#25520
Jimmy-T
Keymaster
Chat-starter

    @Player Special said:
    A new tenant moved into the building signing a lease acknowledging no pets. Nor was any request made at the time to keep a pet to the Owners Corporation. The building is sign posted ‘no pets’. Subsequently a dog appeared. The body corporate and owner of the apartment was informed it belonged to someone else and would be gone in a matter of weeks. This never eventuated and the new tenant then claimed the dog was a special needs assistance dog that has been admitted to the mindDog program. The pre-requisite for this is a letter from a doctor and payment of a fee. The training last for approximately 12 months when the dog must thereafter wear a special vest identifying it as a special assistance dog. This new tenant now has the full protection of the anti discrimination laws. Thoughts?  

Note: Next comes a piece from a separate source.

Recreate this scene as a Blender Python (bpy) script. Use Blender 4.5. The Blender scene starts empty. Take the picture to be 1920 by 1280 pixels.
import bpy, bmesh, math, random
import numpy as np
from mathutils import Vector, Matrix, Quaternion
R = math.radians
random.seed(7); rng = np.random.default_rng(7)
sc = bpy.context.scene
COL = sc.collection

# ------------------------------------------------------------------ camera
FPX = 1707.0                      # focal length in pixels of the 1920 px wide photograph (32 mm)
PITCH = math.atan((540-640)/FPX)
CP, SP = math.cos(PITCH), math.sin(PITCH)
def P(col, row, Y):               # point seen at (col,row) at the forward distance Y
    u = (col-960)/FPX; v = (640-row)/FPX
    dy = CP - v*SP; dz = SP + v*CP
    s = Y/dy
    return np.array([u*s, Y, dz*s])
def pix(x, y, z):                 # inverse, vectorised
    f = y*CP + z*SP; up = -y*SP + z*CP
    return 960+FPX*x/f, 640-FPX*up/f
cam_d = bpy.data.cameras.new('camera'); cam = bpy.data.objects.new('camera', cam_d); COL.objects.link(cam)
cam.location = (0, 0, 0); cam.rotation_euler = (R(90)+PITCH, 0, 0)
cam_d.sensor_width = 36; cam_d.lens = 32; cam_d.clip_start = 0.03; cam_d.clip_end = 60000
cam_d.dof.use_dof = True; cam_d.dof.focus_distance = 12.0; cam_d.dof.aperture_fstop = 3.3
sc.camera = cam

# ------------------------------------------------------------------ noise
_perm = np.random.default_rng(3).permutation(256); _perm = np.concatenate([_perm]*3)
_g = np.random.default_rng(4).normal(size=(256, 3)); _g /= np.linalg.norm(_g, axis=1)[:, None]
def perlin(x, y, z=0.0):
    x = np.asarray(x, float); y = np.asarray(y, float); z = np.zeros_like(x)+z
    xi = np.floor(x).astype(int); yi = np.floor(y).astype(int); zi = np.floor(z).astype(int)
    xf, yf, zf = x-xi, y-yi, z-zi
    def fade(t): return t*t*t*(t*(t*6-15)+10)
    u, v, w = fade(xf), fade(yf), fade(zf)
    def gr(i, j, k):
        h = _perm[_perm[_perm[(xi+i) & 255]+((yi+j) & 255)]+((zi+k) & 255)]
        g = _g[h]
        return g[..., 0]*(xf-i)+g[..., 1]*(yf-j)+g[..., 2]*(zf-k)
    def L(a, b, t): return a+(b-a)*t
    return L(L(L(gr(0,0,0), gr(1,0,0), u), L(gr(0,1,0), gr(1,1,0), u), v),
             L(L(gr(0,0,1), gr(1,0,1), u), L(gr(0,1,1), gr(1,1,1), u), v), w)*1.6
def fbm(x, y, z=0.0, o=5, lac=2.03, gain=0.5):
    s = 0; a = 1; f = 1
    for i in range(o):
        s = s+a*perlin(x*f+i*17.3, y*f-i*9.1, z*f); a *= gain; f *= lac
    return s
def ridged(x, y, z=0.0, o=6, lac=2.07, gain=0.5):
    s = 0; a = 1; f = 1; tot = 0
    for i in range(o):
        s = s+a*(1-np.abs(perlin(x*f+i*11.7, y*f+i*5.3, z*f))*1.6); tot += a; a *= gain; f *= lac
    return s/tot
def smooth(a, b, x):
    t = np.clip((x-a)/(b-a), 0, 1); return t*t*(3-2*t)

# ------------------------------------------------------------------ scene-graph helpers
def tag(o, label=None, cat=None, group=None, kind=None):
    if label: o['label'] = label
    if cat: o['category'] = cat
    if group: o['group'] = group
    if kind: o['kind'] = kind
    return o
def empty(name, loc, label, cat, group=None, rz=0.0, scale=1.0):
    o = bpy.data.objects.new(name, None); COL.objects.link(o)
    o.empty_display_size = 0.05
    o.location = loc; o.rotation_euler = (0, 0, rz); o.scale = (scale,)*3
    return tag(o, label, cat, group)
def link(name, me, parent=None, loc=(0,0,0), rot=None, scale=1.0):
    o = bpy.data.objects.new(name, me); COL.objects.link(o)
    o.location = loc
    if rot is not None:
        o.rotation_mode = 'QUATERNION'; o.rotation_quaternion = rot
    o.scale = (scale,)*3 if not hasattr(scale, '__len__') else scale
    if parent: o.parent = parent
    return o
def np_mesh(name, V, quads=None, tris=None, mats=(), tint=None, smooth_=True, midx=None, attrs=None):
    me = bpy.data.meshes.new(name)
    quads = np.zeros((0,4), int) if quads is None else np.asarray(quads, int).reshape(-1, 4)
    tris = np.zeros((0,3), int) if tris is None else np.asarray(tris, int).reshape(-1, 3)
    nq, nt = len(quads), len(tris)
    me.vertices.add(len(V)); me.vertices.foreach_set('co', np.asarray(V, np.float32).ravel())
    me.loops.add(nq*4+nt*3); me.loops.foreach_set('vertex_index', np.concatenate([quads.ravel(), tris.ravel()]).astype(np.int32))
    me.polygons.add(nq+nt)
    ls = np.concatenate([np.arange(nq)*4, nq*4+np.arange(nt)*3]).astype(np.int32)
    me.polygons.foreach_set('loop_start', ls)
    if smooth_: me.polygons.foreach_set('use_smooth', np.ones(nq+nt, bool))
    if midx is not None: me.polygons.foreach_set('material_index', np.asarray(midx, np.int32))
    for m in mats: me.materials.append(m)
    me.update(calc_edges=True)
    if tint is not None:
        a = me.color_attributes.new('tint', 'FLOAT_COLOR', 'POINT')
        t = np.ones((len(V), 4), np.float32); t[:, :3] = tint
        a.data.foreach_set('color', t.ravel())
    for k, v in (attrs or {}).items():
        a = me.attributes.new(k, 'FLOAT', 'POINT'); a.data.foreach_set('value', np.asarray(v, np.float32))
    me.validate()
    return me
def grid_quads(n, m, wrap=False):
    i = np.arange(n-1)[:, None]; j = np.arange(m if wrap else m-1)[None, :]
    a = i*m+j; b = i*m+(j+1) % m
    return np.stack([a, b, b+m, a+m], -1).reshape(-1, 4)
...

    I would think the tenant would have anti-discrimination protection AFTER the dog had been trained.  And you could go to NCAT and argue that it’s not really an assistance animal – just the abuse of a loophole.

    Having said that, is it really that much of a problem? There are mechanisms under the Act for removing animals that are permitted but which have proved to be a nuisance.

    For a number of reasons, not least that this person may have a genuine problem, I would be tempted to let this slide until an actual problem arose.

    If you are concerned that this sets a precedent, I would use the “assistance animal’ provisions as a way of discouraging other tenants from bringing in pets (if that’s what the majority of owners really want).

    The opinions offered in these Forum posts and replies are not intended to be taken as legal advice. Readers with serious issues should consult experienced strata lawyers.